== Given information ==
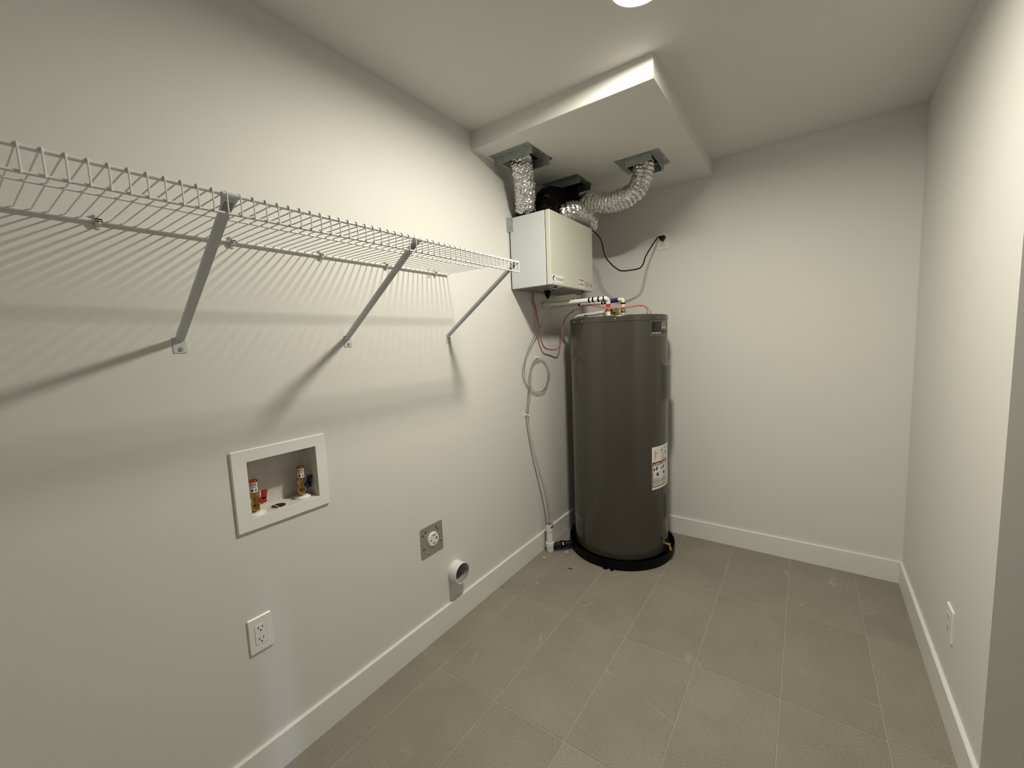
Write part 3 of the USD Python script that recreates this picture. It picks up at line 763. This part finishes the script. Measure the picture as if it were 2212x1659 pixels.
# screws round the lid
for a in (-128, -112, -71.5, -19.5, 25):
    q = np.array([math.cos(math.radians(a)), math.sin(math.radians(a)), 0])
    o = np.array(A(1.5205)) + q * (TR + 0.0026)
    obj('lid_screw', lathe([(0.0042, 0), (0.0036, 0.6), (0, 1)], o, o + q * 0.0028, 12), 'screw_metal', t)
# black name label
a0, lw = -30.8, 38.0 * RAD
nl = obj('name_label', wrapc(flat(0, 1.4145, lw, 1.5000), a0, 0, TR), 'label_black', t, label='black name label near the top')
obj('label_border', [wrapc(flat(0, 1.4985, lw, 1.5000, .0002), a0, 0, TR + .0003), wrapc(flat(0, 1.4145, 0.0012, 1.5, .0002), a0, 0, TR + .0003), wrapc(flat(lw - .0012, 1.4145, lw, 1.5, .0002), a0, 0, TR + .0003), wrapc(flat(0, 1.4195, lw, 1.4207, .0002), a0, 0, TR + .0003), wrapc(flat(0, 1.4145, lw, 1.4155, .0002), a0, 0, TR + .0003)], 'label_silver', nl, smooth=False)
obj('label_lettering', wrapc(fit_text('ACHIEVER', 15.5 * RAD, 0.0082, True, .0002), -29.6, 1.4250, TR + .0003, 0.01), 'label_white', nl, smooth=False)
# maker's shield: red peak, name, waved foot
X0, X1 = 18.6 * RAD, 30.3 * RAD
xm = (X0 + X1) / 2
obj('shield_peak', [wrapc(trimesh.creation.extrude_polygon(shapely.Polygon([(X0, 1.4845), (xm, 1.4965), (X1, 1.4845), (X1, 1.4815), (X0, 1.4815)]), .0002), a0, 0, TR + .0003), wrapc(trimesh.creation.extrude_polygon(shapely.Polygon([(X0, 1.4590), (X1, 1.4590), (X1, 1.4510), (xm, 1.4560), (X0, 1.4510)]), .0002), a0, 0, TR + .0003)], 'label_red', nl, smooth=False)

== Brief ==
Go through the listing above and quote it exactly, apart from its images.

== Answer for this exercise ==
Write part 3 of the USD Python script that recreates this picture. It picks up at line 763. This part finishes the script. Measure the picture as if it were 2212x1659 pixels.
# screws round the lid
for a in (-128, -112, -71.5, -19.5, 25):
    q = np.array([math.cos(math.radians(a)), math.sin(math.radians(a)), 0])
    o = np.array(A(1.5205)) + q * (TR + 0.0026)
    obj('lid_screw', lathe([(0.0042, 0), (0.0036, 0.6), (0, 1)], o, o + q * 0.0028, 12), 'screw_metal', t)
# black name label
a0, lw = -30.8, 38.0 * RAD
nl = obj('name_label', wrapc(flat(0, 1.4145, lw, 1.5000), a0, 0, TR), 'label_black', t, label='black name label near the top')
obj('label_border', [wrapc(flat(0, 1.4985, lw, 1.5000, .0002), a0, 0, TR + .0003), wrapc(flat(0, 1.4145, 0.0012, 1.5, .0002), a0, 0, TR + .0003), wrapc(flat(lw - .0012, 1.4145, lw, 1.5, .0002), a0, 0, TR + .0003), wrapc(flat(0, 1.4195, lw, 1.4207, .0002), a0, 0, TR + .0003), wrapc(flat(0, 1.4145, lw, 1.4155, .0002), a0, 0, TR + .0003)], 'label_silver', nl, smooth=False)
obj('label_lettering', wrapc(fit_text('ACHIEVER', 15.5 * RAD, 0.0082, True, .0002), -29.6, 1.4250, TR + .0003, 0.01), 'label_white', nl, smooth=False)
# maker's shield: red peak, name, waved foot
X0, X1 = 18.6 * RAD, 30.3 * RAD
xm = (X0 + X1) / 2
obj('shield_peak', [wrapc(trimesh.creation.extrude_polygon(shapely.Polygon([(X0, 1.4845), (xm, 1.4965), (X1, 1.4845), (X1, 1.4815), (X0, 1.4815)]), .0002), a0, 0, TR + .0003), wrapc(trimesh.creation.extrude_polygon(shapely.Polygon([(X0, 1.4590), (X1, 1.4590), (X1, 1.4510), (xm, 1.4560), (X0, 1.4510)]), .0002), a0, 0, TR + .0003)], 'label_red', nl, smooth=False)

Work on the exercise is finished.